** start of Entries provided **

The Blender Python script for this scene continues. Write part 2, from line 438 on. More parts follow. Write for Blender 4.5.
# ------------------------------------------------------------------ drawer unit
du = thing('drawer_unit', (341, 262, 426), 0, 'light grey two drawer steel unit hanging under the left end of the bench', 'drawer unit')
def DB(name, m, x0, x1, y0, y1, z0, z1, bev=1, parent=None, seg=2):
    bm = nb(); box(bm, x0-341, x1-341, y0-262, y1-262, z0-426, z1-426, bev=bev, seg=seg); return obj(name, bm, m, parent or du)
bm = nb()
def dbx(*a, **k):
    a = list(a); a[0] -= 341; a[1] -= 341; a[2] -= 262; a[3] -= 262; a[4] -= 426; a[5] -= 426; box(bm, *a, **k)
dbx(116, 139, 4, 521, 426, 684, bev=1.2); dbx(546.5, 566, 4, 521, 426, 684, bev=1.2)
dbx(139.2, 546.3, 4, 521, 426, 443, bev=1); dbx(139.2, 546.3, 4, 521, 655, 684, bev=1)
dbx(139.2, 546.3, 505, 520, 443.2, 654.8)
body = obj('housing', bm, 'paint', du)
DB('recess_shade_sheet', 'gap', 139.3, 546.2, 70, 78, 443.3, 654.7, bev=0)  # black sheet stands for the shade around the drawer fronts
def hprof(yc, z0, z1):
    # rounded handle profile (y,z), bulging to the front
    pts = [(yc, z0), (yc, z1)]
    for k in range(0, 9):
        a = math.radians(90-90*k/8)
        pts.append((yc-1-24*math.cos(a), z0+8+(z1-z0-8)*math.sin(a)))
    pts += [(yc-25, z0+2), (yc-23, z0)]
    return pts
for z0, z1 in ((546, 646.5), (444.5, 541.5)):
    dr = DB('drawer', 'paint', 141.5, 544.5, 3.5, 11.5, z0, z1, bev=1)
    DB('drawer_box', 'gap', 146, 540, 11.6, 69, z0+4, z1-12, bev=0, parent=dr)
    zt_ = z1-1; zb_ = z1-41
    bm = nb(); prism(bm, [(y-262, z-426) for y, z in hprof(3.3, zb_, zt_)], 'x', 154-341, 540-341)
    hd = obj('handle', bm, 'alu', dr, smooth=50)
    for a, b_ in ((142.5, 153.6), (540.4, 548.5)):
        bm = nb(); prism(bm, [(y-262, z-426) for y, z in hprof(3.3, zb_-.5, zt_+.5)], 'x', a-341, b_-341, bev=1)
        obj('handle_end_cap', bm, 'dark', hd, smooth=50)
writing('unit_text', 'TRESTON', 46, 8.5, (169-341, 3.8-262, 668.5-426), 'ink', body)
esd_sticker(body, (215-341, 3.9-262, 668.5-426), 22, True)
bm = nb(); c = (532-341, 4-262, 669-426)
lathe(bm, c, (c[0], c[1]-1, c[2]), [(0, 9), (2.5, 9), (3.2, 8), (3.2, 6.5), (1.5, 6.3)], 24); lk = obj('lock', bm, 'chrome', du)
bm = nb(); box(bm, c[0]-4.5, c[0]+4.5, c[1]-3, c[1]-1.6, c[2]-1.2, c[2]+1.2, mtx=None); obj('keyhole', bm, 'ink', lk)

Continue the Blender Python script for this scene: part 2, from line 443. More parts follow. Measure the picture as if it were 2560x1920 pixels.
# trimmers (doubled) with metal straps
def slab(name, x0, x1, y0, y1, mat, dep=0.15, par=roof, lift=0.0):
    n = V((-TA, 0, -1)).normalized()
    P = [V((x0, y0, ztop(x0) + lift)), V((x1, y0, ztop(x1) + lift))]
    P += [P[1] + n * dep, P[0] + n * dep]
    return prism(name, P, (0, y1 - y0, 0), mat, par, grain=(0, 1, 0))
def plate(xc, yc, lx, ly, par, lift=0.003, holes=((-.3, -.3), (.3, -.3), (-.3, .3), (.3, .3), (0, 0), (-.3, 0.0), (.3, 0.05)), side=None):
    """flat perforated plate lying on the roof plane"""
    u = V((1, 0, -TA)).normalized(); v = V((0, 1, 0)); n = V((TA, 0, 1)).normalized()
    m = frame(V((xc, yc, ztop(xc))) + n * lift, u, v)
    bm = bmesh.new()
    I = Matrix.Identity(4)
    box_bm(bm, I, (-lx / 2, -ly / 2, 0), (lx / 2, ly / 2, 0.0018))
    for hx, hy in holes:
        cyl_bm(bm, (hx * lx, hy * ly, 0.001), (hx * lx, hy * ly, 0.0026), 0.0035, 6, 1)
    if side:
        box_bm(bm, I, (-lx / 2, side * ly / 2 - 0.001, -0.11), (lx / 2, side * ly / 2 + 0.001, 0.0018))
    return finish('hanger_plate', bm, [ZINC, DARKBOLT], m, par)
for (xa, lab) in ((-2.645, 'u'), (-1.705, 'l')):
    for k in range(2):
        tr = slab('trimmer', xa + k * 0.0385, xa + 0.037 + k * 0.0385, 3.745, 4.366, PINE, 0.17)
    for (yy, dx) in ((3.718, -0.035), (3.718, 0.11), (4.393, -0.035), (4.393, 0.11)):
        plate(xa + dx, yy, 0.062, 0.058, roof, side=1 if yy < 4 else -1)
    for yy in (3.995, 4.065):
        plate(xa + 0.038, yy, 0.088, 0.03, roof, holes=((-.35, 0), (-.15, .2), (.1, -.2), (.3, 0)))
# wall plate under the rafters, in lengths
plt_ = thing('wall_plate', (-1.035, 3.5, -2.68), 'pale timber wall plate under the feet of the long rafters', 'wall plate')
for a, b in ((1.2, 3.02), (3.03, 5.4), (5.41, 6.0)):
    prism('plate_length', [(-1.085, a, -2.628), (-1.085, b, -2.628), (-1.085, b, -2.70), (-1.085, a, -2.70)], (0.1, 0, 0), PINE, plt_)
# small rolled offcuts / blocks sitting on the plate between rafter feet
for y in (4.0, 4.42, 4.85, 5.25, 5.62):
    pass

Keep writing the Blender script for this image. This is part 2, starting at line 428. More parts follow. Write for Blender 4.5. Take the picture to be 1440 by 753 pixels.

** end of Entries provided **

Return the full listing, character for character.

= Answer to this problem =
The Blender Python script for this scene continues. Write part 2, from line 438 on. More parts follow. Write for Blender 4.5.
# ------------------------------------------------------------------ drawer unit
du = thing('drawer_unit', (341, 262, 426), 0, 'light grey two drawer steel unit hanging under the left end of the bench', 'drawer unit')
def DB(name, m, x0, x1, y0, y1, z0, z1, bev=1, parent=None, seg=2):
    bm = nb(); box(bm, x0-341, x1-341, y0-262, y1-262, z0-426, z1-426, bev=bev, seg=seg); return obj(name, bm, m, parent or du)
bm = nb()
def dbx(*a, **k):
    a = list(a); a[0] -= 341; a[1] -= 341; a[2] -= 262; a[3] -= 262; a[4] -= 426; a[5] -= 426; box(bm, *a, **k)
dbx(116, 139, 4, 521, 426, 684, bev=1.2); dbx(546.5, 566, 4, 521, 426, 684, bev=1.2)
dbx(139.2, 546.3, 4, 521, 426, 443, bev=1); dbx(139.2, 546.3, 4, 521, 655, 684, bev=1)
dbx(139.2, 546.3, 505, 520, 443.2, 654.8)
body = obj('housing', bm, 'paint', du)
DB('recess_shade_sheet', 'gap', 139.3, 546.2, 70, 78, 443.3, 654.7, bev=0)  # black sheet stands for the shade around the drawer fronts
def hprof(yc, z0, z1):
    # rounded handle profile (y,z), bulging to the front
    pts = [(yc, z0), (yc, z1)]
    for k in range(0, 9):
        a = math.radians(90-90*k/8)
        pts.append((yc-1-24*math.cos(a), z0+8+(z1-z0-8)*math.sin(a)))
    pts += [(yc-25, z0+2), (yc-23, z0)]
    return pts
for z0, z1 in ((546, 646.5), (444.5, 541.5)):
    dr = DB('drawer', 'paint', 141.5, 544.5, 3.5, 11.5, z0, z1, bev=1)
    DB('drawer_box', 'gap', 146, 540, 11.6, 69, z0+4, z1-12, bev=0, parent=dr)
    zt_ = z1-1; zb_ = z1-41
    bm = nb(); prism(bm, [(y-262, z-426) for y, z in hprof(3.3, zb_, zt_)], 'x', 154-341, 540-341)
    hd = obj('handle', bm, 'alu', dr, smooth=50)
    for a, b_ in ((142.5, 153.6), (540.4, 548.5)):
        bm = nb(); prism(bm, [(y-262, z-426) for y, z in hprof(3.3, zb_-.5, zt_+.5)], 'x', a-341, b_-341, bev=1)
        obj('handle_end_cap', bm, 'dark', hd, smooth=50)
writing('unit_text', 'TRESTON', 46, 8.5, (169-341, 3.8-262, 668.5-426), 'ink', body)
esd_sticker(body, (215-341, 3.9-262, 668.5-426), 22, True)
bm = nb(); c = (532-341, 4-262, 669-426)
lathe(bm, c, (c[0], c[1]-1, c[2]), [(0, 9), (2.5, 9), (3.2, 8), (3.2, 6.5), (1.5, 6.3)], 24); lk = obj('lock', bm, 'chrome', du)
bm = nb(); box(bm, c[0]-4.5, c[0]+4.5, c[1]-3, c[1]-1.6, c[2]-1.2, c[2]+1.2, mtx=None); obj('keyhole', bm, 'ink', lk)

Continue the Blender Python script for this scene: part 2, from line 443. More parts follow. Measure the picture as if it were 2560x1920 pixels.
# trimmers (doubled) with metal straps
def slab(name, x0, x1, y0, y1, mat, dep=0.15, par=roof, lift=0.0):
    n = V((-TA, 0, -1)).normalized()
    P = [V((x0, y0, ztop(x0) + lift)), V((x1, y0, ztop(x1) + lift))]
    P += [P[1] + n * dep, P[0] + n * dep]
    return prism(name, P, (0, y1 - y0, 0), mat, par, grain=(0, 1, 0))
def plate(xc, yc, lx, ly, par, lift=0.003, holes=((-.3, -.3), (.3, -.3), (-.3, .3), (.3, .3), (0, 0), (-.3, 0.0), (.3, 0.05)), side=None):
    """flat perforated plate lying on the roof plane"""
    u = V((1, 0, -TA)).normalized(); v = V((0, 1, 0)); n = V((TA, 0, 1)).normalized()
    m = frame(V((xc, yc, ztop(xc))) + n * lift, u, v)
    bm = bmesh.new()
    I = Matrix.Identity(4)
    box_bm(bm, I, (-lx / 2, -ly / 2, 0), (lx / 2, ly / 2, 0.0018))
    for hx, hy in holes:
        cyl_bm(bm, (hx * lx, hy * ly, 0.001), (hx * lx, hy * ly, 0.0026), 0.0035, 6, 1)
    if side:
        box_bm(bm, I, (-lx / 2, side * ly / 2 - 0.001, -0.11), (lx / 2, side * ly / 2 + 0.001, 0.0018))
    return finish('hanger_plate', bm, [ZINC, DARKBOLT], m, par)
for (xa, lab) in ((-2.645, 'u'), (-1.705, 'l')):
    for k in range(2):
        tr = slab('trimmer', xa + k * 0.0385, xa + 0.037 + k * 0.0385, 3.745, 4.366, PINE, 0.17)
    for (yy, dx) in ((3.718, -0.035), (3.718, 0.11), (4.393, -0.035), (4.393, 0.11)):
        plate(xa + dx, yy, 0.062, 0.058, roof, side=1 if yy < 4 else -1)
    for yy in (3.995, 4.065):
        plate(xa + 0.038, yy, 0.088, 0.03, roof, holes=((-.35, 0), (-.15, .2), (.1, -.2), (.3, 0)))
# wall plate under the rafters, in lengths
plt_ = thing('wall_plate', (-1.035, 3.5, -2.68), 'pale timber wall plate under the feet of the long rafters', 'wall plate')
for a, b in ((1.2, 3.02), (3.03, 5.4), (5.41, 6.0)):
    prism('plate_length', [(-1.085, a, -2.628), (-1.085, b, -2.628), (-1.085, b, -2.70), (-1.085, a, -2.70)], (0.1, 0, 0), PINE, plt_)
# small rolled offcuts / blocks sitting on the plate between rafter feet
for y in (4.0, 4.42, 4.85, 5.25, 5.62):
    pass

Keep writing the Blender script for this image. This is part 2, starting at line 428. More parts follow. Write for Blender 4.5. Take the picture to be 1440 by 753 pixels.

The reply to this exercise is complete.